Challenge => Leave out all pictures and give back precisely the lines from the line with "Reconstruct this image" to the line with "# worktop level", including those two lines.

Exercise inputs =>
______________________________
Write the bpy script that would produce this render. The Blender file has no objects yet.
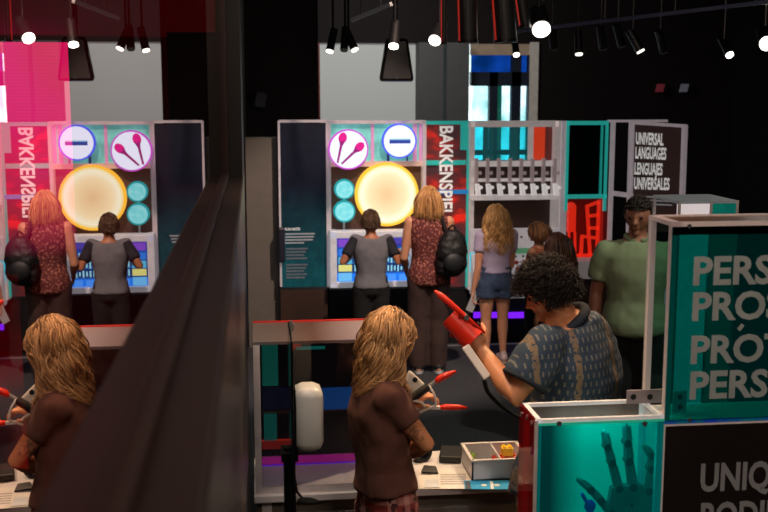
______________________________
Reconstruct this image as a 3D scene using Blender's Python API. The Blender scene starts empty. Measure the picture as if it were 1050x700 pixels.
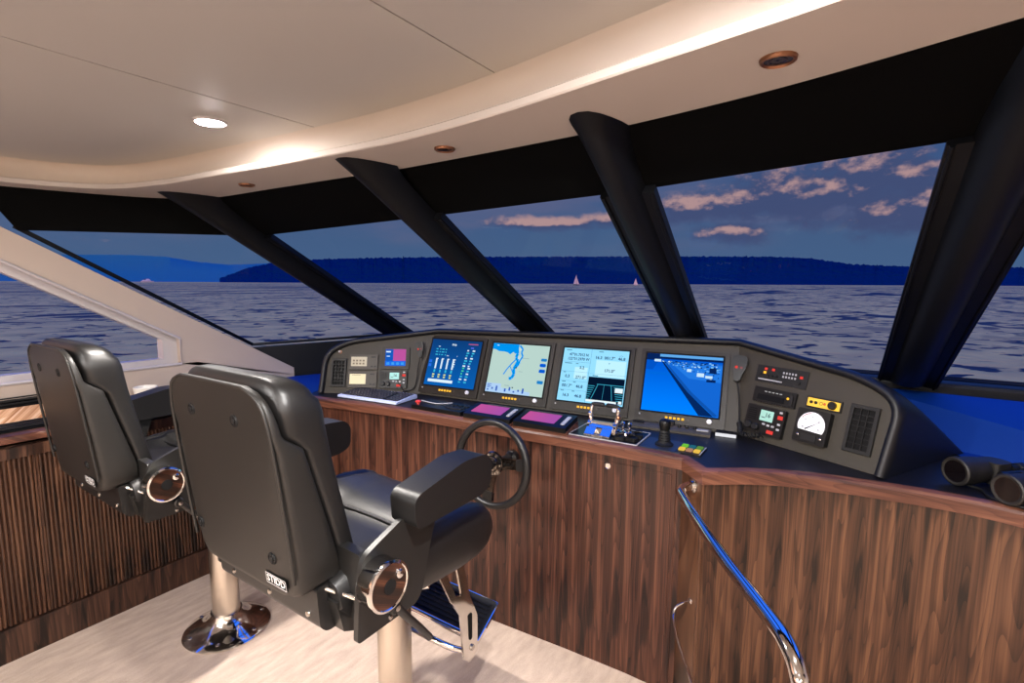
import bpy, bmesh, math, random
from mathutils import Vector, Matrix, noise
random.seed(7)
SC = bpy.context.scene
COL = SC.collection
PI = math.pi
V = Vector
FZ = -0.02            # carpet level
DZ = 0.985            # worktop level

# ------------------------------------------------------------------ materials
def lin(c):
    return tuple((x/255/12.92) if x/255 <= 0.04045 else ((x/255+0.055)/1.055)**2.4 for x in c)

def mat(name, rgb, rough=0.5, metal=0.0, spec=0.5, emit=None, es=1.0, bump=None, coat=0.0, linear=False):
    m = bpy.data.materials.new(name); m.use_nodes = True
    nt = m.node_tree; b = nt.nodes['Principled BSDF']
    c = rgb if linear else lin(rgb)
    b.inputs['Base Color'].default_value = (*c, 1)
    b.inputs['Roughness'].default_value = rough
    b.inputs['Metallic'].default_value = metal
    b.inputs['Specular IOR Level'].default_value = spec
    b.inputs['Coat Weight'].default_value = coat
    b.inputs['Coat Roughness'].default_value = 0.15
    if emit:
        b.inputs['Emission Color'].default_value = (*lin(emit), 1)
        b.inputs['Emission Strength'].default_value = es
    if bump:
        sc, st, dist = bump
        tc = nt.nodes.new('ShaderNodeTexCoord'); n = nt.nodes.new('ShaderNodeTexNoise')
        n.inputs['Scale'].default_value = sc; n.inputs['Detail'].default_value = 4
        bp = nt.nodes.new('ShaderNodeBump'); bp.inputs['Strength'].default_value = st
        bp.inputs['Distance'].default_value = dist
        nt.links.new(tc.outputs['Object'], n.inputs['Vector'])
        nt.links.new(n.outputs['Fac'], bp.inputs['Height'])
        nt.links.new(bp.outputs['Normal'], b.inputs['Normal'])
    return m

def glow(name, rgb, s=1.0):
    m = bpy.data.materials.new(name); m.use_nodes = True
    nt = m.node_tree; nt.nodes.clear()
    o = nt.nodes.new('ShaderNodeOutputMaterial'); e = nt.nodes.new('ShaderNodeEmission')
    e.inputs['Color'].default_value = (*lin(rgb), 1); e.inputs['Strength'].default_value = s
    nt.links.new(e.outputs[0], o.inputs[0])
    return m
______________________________
The solution =>
Reconstruct this image as a 3D scene using Blender's Python API. The Blender scene starts empty. Measure the picture as if it were 1050x700 pixels.
import bpy, bmesh, math, random
from mathutils import Vector, Matrix, noise
random.seed(7)
SC = bpy.context.scene
COL = SC.collection
PI = math.pi
V = Vector
FZ = -0.02            # carpet level
DZ = 0.985            # worktop level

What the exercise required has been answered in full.